Hammer was also a founder of the Mississippi Freedom Democratic Party (MFDP) which protested the work of the local Democratic Party’s exclusion of African Americans. At the 1964 Democratic National Convention, the MFDP asked to be recognized as the official delegation rather than the all-white delegation sent by the Mississippi Democratic party. Though national leadership attempted to deny her press coverage, her impassioned speech, with its descriptions of injustice in the South, was televised. She was also instrumental in the organization of Freedom Summer which brought college students to the South to help register African Americans to vote. At the grassroots level, Hamer is representative of the thousands of women who organized in their communities, worked tirelessly, and mobilized others in the fight for equal rights and justice.
Diane Nash (1938– )
Diane Nash is representative of the many college students who were crucial to the ativism that led to the end of the Jim Crow system. Though she initially started college at Howard University in Washington, D.C., she transferred to Fisk University in Nashville after a year. As a native of Chicago, it was in Nashville that she experienced the full weight of Jim Crow and its effect on African Americans. She began attending nonviolence workshops led by James Lawson, and though initially skeptical, she came to agree with their effectiveness.

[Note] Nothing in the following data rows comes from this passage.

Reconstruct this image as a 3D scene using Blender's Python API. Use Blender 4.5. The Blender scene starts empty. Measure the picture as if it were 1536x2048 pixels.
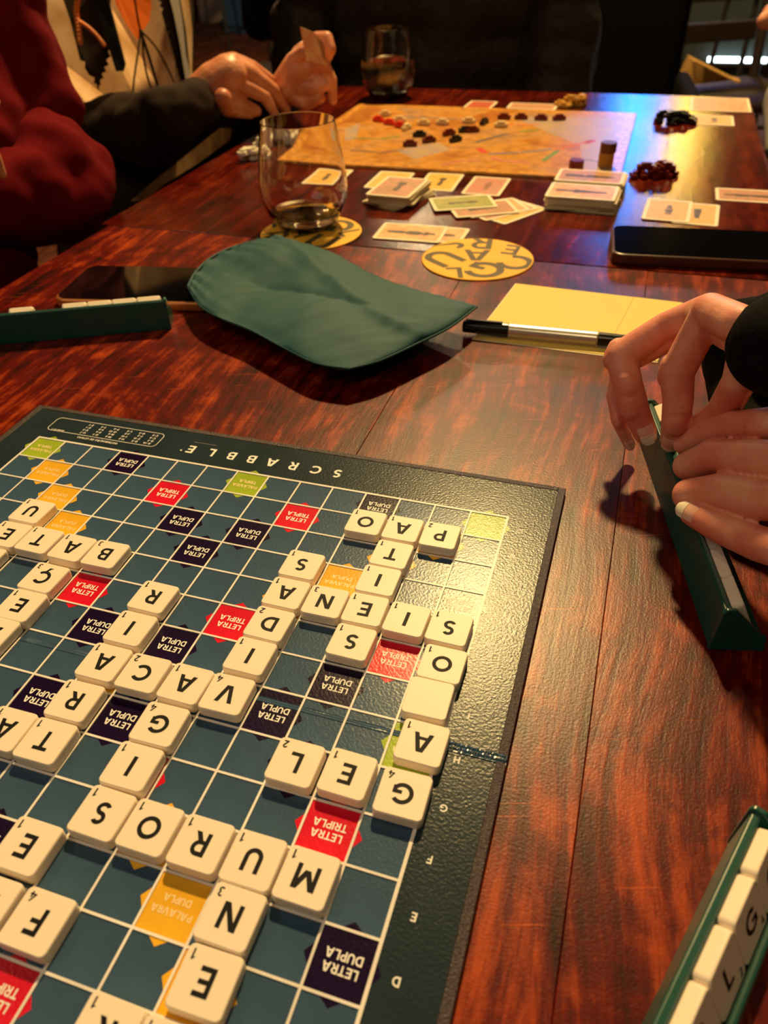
import bpy, bmesh, math, random
from mathutils import Vector, Matrix
random.seed(7)
sc = bpy.context.scene
COL = sc.collection
PI = math.pi

# ---------------------------------------------------------------- camera
F = 1517.905
CP = Vector((0.03937645, -0.01460944, 0.26154013))
R0 = Vector((0.9525432534910313, 0.30281249721970394, -0.031079603540247774))
R1 = Vector((0.16863742987469868, -0.609945532144603, -0.7742918474708106))
R2 = Vector((-0.2534221132299, 0.7323052910788449, -0.6320650229063904))
cam = bpy.data.cameras.new('camera')
cam.sensor_fit = 'HORIZONTAL'; cam.sensor_width = 36.0
cam.lens = F / 1536 * 36.0
cam.clip_start = 0.01; cam.clip_end = 60
cam.dof.use_dof = True; cam.dof.focus_distance = 0.375; cam.dof.aperture_fstop = cam.lens / 2.3
cam_o = bpy.data.objects.new('camera', cam); COL.objects.link(cam_o)
cam_o.matrix_world = Matrix(((R0[0], -R1[0], -R2[0], CP[0]), (R0[1], -R1[1], -R2[1], CP[1]), (R0[2], -R1[2], -R2[2], CP[2]), (0, 0, 0, 1)))
sc.camera = cam_o
# ---------------------------------------------------------------- light
sc.view_settings.view_transform = 'Standard'; sc.view_settings.look = 'None'
sc.view_settings.gamma = 1.0; sc.view_settings.use_curve_mapping = False
sc.view_settings.exposure = 0.0
sc.cycles.use_denoising = True
sc.cycles.sample_clamp_indirect = 60.0
w = bpy.data.worlds.new('world'); sc.world = w; w.use_nodes = True
w.node_tree.nodes['Background'].inputs[0].default_value = (1.0, 0.62, 0.35, 1)
w.node_tree.nodes['Background'].inputs[1].default_value = 0.006
def point(name, loc, watt, color, rad):
    l = bpy.data.lights.new(name, 'POINT'); l.energy = watt; l.color = color; l.shadow_soft_size = rad
    o = bpy.data.objects.new(name, l); o.location = loc; COL.objects.link(o); return o
def area(name, loc, aim, watt, color, sx, sy):
    l = bpy.data.lights.new(name, 'AREA'); l.energy = watt; l.color = color; l.shape = 'RECTANGLE'; l.size = sx; l.size_y = sy
    o = bpy.data.objects.new(name, l); o.location = loc; COL.objects.link(o)
    o.rotation_euler = (Vector(aim) - Vector(loc)).to_track_quat('-Z', 'Y').to_euler(); return o
point('pendant_light', (-0.335, 2.18, 2.12), 400, (1.0, 0.67, 0.26), 0.085).data.cycles.is_caustics_light = True
point('bar_light', (0.20, 5.1, 0.98), 17, (1.0, 0.60, 0.09), 0.08)
point('shelf_light', (-0.9, 5.6, 1.5), 60, (1.0, 0.75, 0.45), 0.05)
point('counter_light', (-2.6, 4.2, 1.3), 45, (1.0, 0.62, 0.3), 0.06)
area('room_fill', (-0.9, -0.7, 1.3), (0.0, 0.35, 0), 3.8, (1.0, 0.80, 0.62), 1.2, 0.8)
for k_, (px_, py_, pz_, pw_) in enumerate(((1.3, .5, 1.5, 3), (-1.4, .2, 1.6, 3), (.9, 2.9, 1.5, 4), (-.9, 3.4, 1.15, 4), (.1, -.9, 1.7, 3))):
    point('glint_light', (px_, py_, pz_), pw_ * 3.6, (1.0, 0.72, 0.38), 0.02)  # unseen small lamps added for glints in the wine glasses

# ---------------------------------------------------------------- helpers
S = 0.02
TZ = -0.0035
def ray(u, v):
    return R0 * ((u - 768) / F) + R1 * ((v - 1024) / F) + R2
def at(u, v, z=TZ):
    d = ray(u, v); return CP + d * ((z - CP.z) / d.z)
def atx(u, v, x):
    d = ray(u, v); return CP + d * ((x - CP.x) / d.x)
def aty(u, v, y):
    d = ray(u, v); return CP + d * ((y - CP.y) / d.y)
def ppm(P):
    return F / (R2.dot(P - CP))
def tag(o, label=None, cat=None, group=None, kind=None):
    if label: o['label'] = label
    if cat: o['category'] = cat
    if group: o['group'] = group
    if kind: o['kind'] = kind
    return o
def empty(name, loc=(0, 0, 0), rz=0, label=None, cat=None, group=None, rot=None):
    o = bpy.data.objects.new(name, None); o.location = loc
    o.rotation_euler = rot if rot else (0, 0, rz); o.empty_display_size = 0.01
    COL.objects.link(o); return tag(o, label, cat, group)
def mesh(name, vf, mat, parent=None, smooth=False):
    v, f = vf
    m = bpy.data.meshes.new(name); m.from_pydata([tuple(p) for p in v], [], [tuple(q) for q in f]); m.update()
    if smooth: m.polygons.foreach_set('use_smooth', [True] * len(m.polygons))
    m.materials.append(mat)
    o = bpy.data.objects.new(name, m); COL.objects.link(o)
    if parent: o.parent = parent
    return o
def inst(src, name, parent=None, loc=None, rz=None):
    o = bpy.data.objects.new(name, src.data); COL.objects.link(o)
    if parent: o.parent = parent
    if loc: o.location = loc
    if rz is not None: o.rotation_euler = (0, 0, rz)
    return o
def box(x0, x1, y0, y1, z0, z1, bev=0, seg=1):
    bm = bmesh.new()
    bmesh.ops.create_cube(bm, size=1, matrix=Matrix.Translation(((x0 + x1) / 2, (y0 + y1) / 2, (z0 + z1) / 2)) @ Matrix.Diagonal((x1 - x0, y1 - y0, z1 - z0, 1)))
    if bev: bmesh.ops.bevel(bm, geom=bm.edges[:] , offset=bev, segments=seg, affect='EDGES', profile=0.5)
    return dump(bm)
def dump(bm):
    bm.verts.ensure_lookup_table(); bm.verts.index_update()
    r = ([v.co.copy() for v in bm.verts], [[v.index for v in f.verts] for f in bm.faces]); bm.free(); return r
def join(*l):
    V, Fc = [], []
    for v, f in l:
        n = len(V); V += list(v); Fc += [[i + n for i in q] for q in f]
    return V, Fc
def xf(vf, M):
    return [M @ Vector(p) for p in vf[0]], vf[1]
def rot_tr(loc, rz):
    return Matrix.Translation(loc) @ Matrix.Rotation(rz, 4, 'Z')
def prism(pts, z0, z1):
    "polygon (x,y) extruded between heights"
    n = len(pts)
    v = [Vector((p[0], p[1], z0)) for p in pts] + [Vector((p[0], p[1], z1)) for p in pts]
    a = sum(pts[i][0] * pts[(i + 1) % n][1] - pts[(i + 1) % n][0] * pts[i][1] for i in range(n))
    f = [list(range(n, 2 * n)), list(range(n - 1, -1, -1))] + [[i, (i + 1) % n, (i + 1) % n + n, i + n] for i in range(n)]
    if a < 0: f = [q[::-1] for q in f]
    return v, f
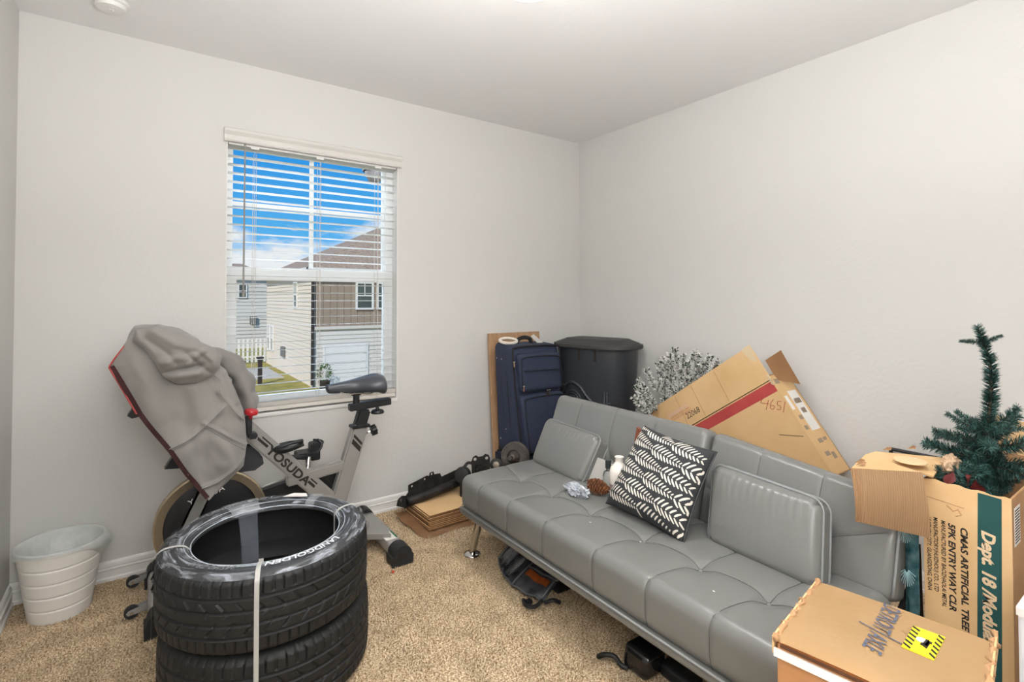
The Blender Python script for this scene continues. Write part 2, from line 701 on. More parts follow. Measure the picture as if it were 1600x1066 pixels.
for xc in (-2.255, -1.93, -1.60):
    for yy in (0.004, 0.058):
        bm = NB()
        add_cyl(bm, (xc, yy, 0.67), (xc, yy, 2.0), 0.0012, seg=6)
        obj('ladder_cord', bm, M_cord, bl)
    bm = NB()
    add_cyl(bm, (xc + 0.012, 0.031, 0.67), (xc + 0.012, 0.031, 2.0), 0.001, seg=6)
    obj('lift_cord', bm, M_cord, bl)
    bm = NB()
    add_box(bm, (xc - 0.02, 0.0, 2.012), (xc + 0.02, 0.006, 2.026), 0.002)
    obj('cord_cap', bm, M_slat, bl)
bm = NB()
add_cyl(bm, (-2.304, -0.008, 1.27), (-2.302, -0.004, 2.03), 0.0045, 0.0035, seg=8)
add_cyl(bm, (-2.304, -0.008, 1.255), (-2.304, -0.008, 1.275), 0.007, seg=8)
obj('tilt_wand', bm, mat('clear_wand', (150, 146, 142), 0.25, var=0.03), bl)

# ------------------------------------------------------------------ ceiling fixtures
la = thing('ceiling_lamp', 'round white glass dome lamp on the ceiling, lit, at the top of the frame', 'lamp', (-1.60, -1.468, H))
bm = NB()
add_lathe(bm, [(0.0, 0.0), (0.15, 0.0), (0.155, -0.012), (0.15, -0.022), (0, -0.022)], (-1.60, -1.468, H), seg=40)
obj('lamp_base', bm, M_trim, la, smooth=True, auto=40)
bm = NB()
add_lathe(bm, [(0.14, -0.022), (0.138, -0.045), (0.12, -0.07), (0.08, -0.088), (0.03, -0.094), (0, -0.095)], (-1.60, -1.468, H), seg=40)
m = mat('lamp_glass', (250, 246, 238), 0.4)
m.node_tree.nodes['Principled BSDF'].inputs['Emission Color'].default_value = (1, 0.96, 0.9, 1)
m.node_tree.nodes['Principled BSDF'].inputs['Emission Strength'].default_value = 8.0
obj('lamp_shade', bm, m, la, smooth=True)
sd = thing('smoke_detector', 'small white round smoke detector on the ceiling near the left wall', 'detector', (-2.83, -0.30, H))
bm = NB()
add_lathe(bm, [(0, 0), (0.062, 0), (0.062, -0.012), (0.052, -0.016), (0.048, -0.030), (0.02, -0.034), (0, -0.034)], (-2.83, -0.30, H), seg=32)
obj('housing', bm, M_trim, sd, smooth=True, auto=35)
bm = NB()
add_cyl(bm, (-2.83, -0.30, H - 0.0335), (-2.83, -0.30, H - 0.036), 0.010, seg=16)
obj('test_button', bm, M_trim, sd)

# ================================================================== OUTSIDE
GZ = -2.9
M_grass = mat('lawn', (138, 130, 54), 0.9, rgb2=(176, 158, 84), vscale=1.6, bump=0.3, bscale=20)
M_side = mat('cream_siding', (216, 210, 200), 0.7, var=0.02)
M_sideg = mat('grey_siding', (232, 218, 198), 0.7, var=0.02)
M_tan = mat('tan_siding', (158, 140, 122), 0.75, var=0.03)
M_roof = mat('roof_shingle', (186, 160, 132), 0.9, rgb2=(140, 118, 98), vscale=8, bump=0.4, bscale=9, detail=6)
M_pane = mat('dark_pane', (62, 74, 70), 0.15, rgb2=(96, 106, 98), vscale=1.2)
M_wtrim = mat('house_trim', (232, 230, 224), 0.6, var=0.01)
M_brown = mat('brown_downspout', (58, 48, 44), 0.6, var=0.04)
M_conc = mat('concrete_walk', (190, 184, 172), 0.85, var=0.05)

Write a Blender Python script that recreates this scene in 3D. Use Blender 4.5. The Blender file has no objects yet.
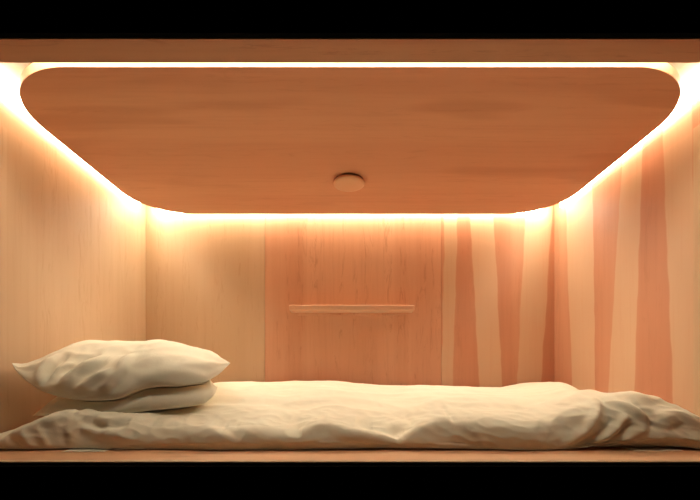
import bpy, bmesh, math
import numpy as np
from mathutils import Vector
from mathutils.kdtree import KDTree

# ---------------------------------------------------------------- constants
ZC = 0.70                      # lens height above the corridor floor
F = 400.0                      # focal length in pixels of the 700 px wide frame
HY = 378.0                     # image row of the horizon
HW = 1.055                     # half length of the berth
YB = 2.065                      # back wall
YF = 0.929                     # front of the opening
ZT = 0.896                     # ceiling (relative to the lens)
ZD = -0.193                    # top of the bed platform
BI = 0.97                      # inner face of the front beam
BF = 0.9015                    # outer face of the front beam
ZBEAM = 0.7875 * BI

C = bpy.context.scene.collection
sc = bpy.context.scene


def at(px, py, Y):
    return np.array([(px - 350.0) / F * Y, Y, -(py - HY) / F * Y])


# ---------------------------------------------------------------- helpers
def link(name, me, mat=None, parent=None, origin=(0, 0, 0), smooth=False):
    o = bpy.data.objects.new(name, me)
    C.objects.link(o)
    if mat:
        me.materials.append(mat)
    ox = Vector(origin)
    me.transform(__import__('mathutils').Matrix.Translation(-ox))
    if parent:
        o.parent = parent
        o.location = ox - Vector(parent['_o'])
    else:
        o.location = ox + Vector((0, 0, ZC))
    o['_o'] = tuple(origin)
    if smooth:
        for p in me.polygons:
            p.use_smooth = True
    return o


def bm_obj(name, bm, mat=None, parent=None, origin=None, smooth=False):
    if origin is None:
        origin = parent['_o'] if parent else (0, 0, 0)
    bmesh.ops.recalc_face_normals(bm, faces=bm.faces[:])
    me = bpy.data.meshes.new(name)
    bm.to_mesh(me)
    bm.free()
    return link(name, me, mat, parent, origin, smooth)


def box(bm, x0, x1, y0, y1, z0, z1, bev=0.0, seg=2):
    r = bmesh.ops.create_cube(bm, size=1.0)
    vs = r['verts']
    for v in vs:
        v.co = Vector((x0 + (v.co.x + .5) * (x1 - x0), y0 + (v.co.y + .5) * (y1 - y0), z0 + (v.co.z + .5) * (z1 - z0)))
    if bev:
        es = list({e for v in vs for e in v.link_edges})
        bmesh.ops.bevel(bm, geom=es, offset=bev, segments=seg, profile=0.5, affect='EDGES')
    return bm


def prism(bm, pts, z0, z1, bev=0.0):
    lo = [bm.verts.new((x, y, z0)) for x, y in pts]
    f = bm.faces.new(lo)
    r = bmesh.ops.extrude_face_region(bm, geom=[f])
    up = [g for g in r['geom'] if isinstance(g, bmesh.types.BMVert)]
    for v in up:
        v.co.z = z1
    if bev:
        bm.edges.ensure_lookup_table()
        es = [e for e in bm.edges if abs(e.verts[0].co.z - e.verts[1].co.z) < 1e-6]
        bmesh.ops.bevel(bm, geom=es, offset=bev, segments=2, profile=.5, affect='EDGES')
    return bm


def rrect(hw, y0, y1, rf, rb, n=24):
    pts = []
    for r, cx, cy, a0 in ((rf, hw - rf, y0 + rf, -90), (rb, hw - rb, y1 - rb, 0), (rb, -hw + rb, y1 - rb, 90), (rf, -hw + rf, y0 + rf, 180)):
        for i in range(n + 1):
            a = math.radians(a0 + 90 * i / n)
            pts.append((cx + r * math.cos(a), cy + r * math.sin(a)))
    return pts


def thing(o, label, cat, group=None):
    o['label'] = label
    o['category'] = cat
    if group:
        o['group'] = group
    return o


def empty(name, origin):
    o = bpy.data.objects.new(name, None)
    C.objects.link(o)
    o.location = Vector(origin) + Vector((0, 0, ZC))
    o['_o'] = tuple(origin)
    return o


def structure(o):
    o['kind'] = 'structure'
    return o


def lin(c):
    c = [v / 255.0 for v in c]
    return tuple((v / 12.92 if v <= .04045 else ((v + .055) / 1.055) ** 2.4) for v in c) + (1.0,)


# ---------------------------------------------------------------- materials
class NT:
    def __init__(s, name):
        s.m = bpy.data.materials.new(name)
        s.m.use_nodes = True
        s.t = s.m.node_tree
        s.n = s.t.nodes
        s.b = s.n['Principled BSDF']

    def new(s, typ, **k):
        nd = s.n.new(typ)
        for a, v in k.items():
            setattr(nd, a, v)
        return nd

    def put(s, sock, v):
        if isinstance(v, bpy.types.NodeSocket):
            s.t.links.new(v, sock)
        else:
            sock.default_value = v

    def math(s, op, a, b=None, clamp=False):
        nd = s.new('ShaderNodeMath', operation=op, use_clamp=clamp)
        s.put(nd.inputs[0], a)
        if b is not None:
            s.put(nd.inputs[1], b)
        return nd.outputs[0]

    def mix(s, f, a, b):
        nd = s.new('ShaderNodeMix', data_type='RGBA')
        s.put(nd.inputs[0], f)
        s.put(nd.inputs[6], a)
        s.put(nd.inputs[7], b)
        return nd.outputs[2]

    def ramp(s, f, lo, hi):
        nd = s.new('ShaderNodeMapRange', interpolation_type='SMOOTHSTEP')
        s.put(nd.inputs[0], f)
        nd.inputs[1].default_value = lo
        nd.inputs[2].default_value = hi
        return nd.outputs[0]

    def coords(s, scale=(1, 1, 1), loc=(0, 0, 0)):
        tc = s.new('ShaderNodeTexCoord')
        mp = s.new('ShaderNodeMapping')
        s.t.links.new(tc.outputs['Object'], mp.inputs[0])
        mp.inputs['Scale'].default_value = scale
        mp.inputs['Location'].default_value = loc
        return mp.outputs[0]

    def noise(s, vec, scale, detail=4, rough=.55, dist=0.0):
        nd = s.new('ShaderNodeTexNoise')
        s.put(nd.inputs['Vector'], vec)
        nd.inputs['Scale'].default_value = scale
        nd.inputs['Detail'].default_value = detail
        nd.inputs['Roughness'].default_value = rough
        nd.inputs['Distortion'].default_value = dist
        return nd.outputs[0]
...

Nash was one of the leaders of the students who participated in department store sit-ins in Nashville to protest segregation because she ably presented herself to the press and police. She was especially noted for her refusal, when arrested, to post bail. In one instance, she along with her fellow detainees, told the judge that to pay bail would be “contributing to and supporting the injustice and immoral practices that have been performed in the arrest and conviction” of the protestors. Nash and her fellow students were not going to let the state profit off their protest or validate the actions of the state in unjustly arresting them.
Nash played a role in the founding of SNCC, eventually assuming the role of leading their direct action campaigns. She also helped to continue the Freedom Rides of 1961 through coordination and support. She would eventually be arrested in Mississippi on the charge of contributing to delinquency of minors because of her role in teaching them nonviolence. Though pregnant, she opted to serve her sentence rather than post bail, continuing her long-standing principle of “jail without bail.” The judge chose to suspend her sentence rather than face the negative publicity likely to arise from sending a pregnant woman to jail. Nash, and the many college students like her, were often on the front lines of direct action and leaders in the nonviolent movement. Her activity in coordinating and organizing that activity was crucial to the work of freedom.
Clark, Hamer, and Nash deserve to be lauded and remembered for their tireless efforts in the civil rights movement. Each of these women — along with those whose names we might never know — contributed to the long-overdue recognition of every human being’s right to be treated equally and with dignity. May we all have such a heart for our fellow man and for the pursuit of justice.
Image caption: The House of Representatives met today to affirm seating of its Mississippi members, as Civil Rights demonstrators massed in silent support of their claim that the State’s elections were illegal because blacks were barred from the polls. They are, left to right: Fannie Lou Hamer, Victoria Gray, and Annie Devine.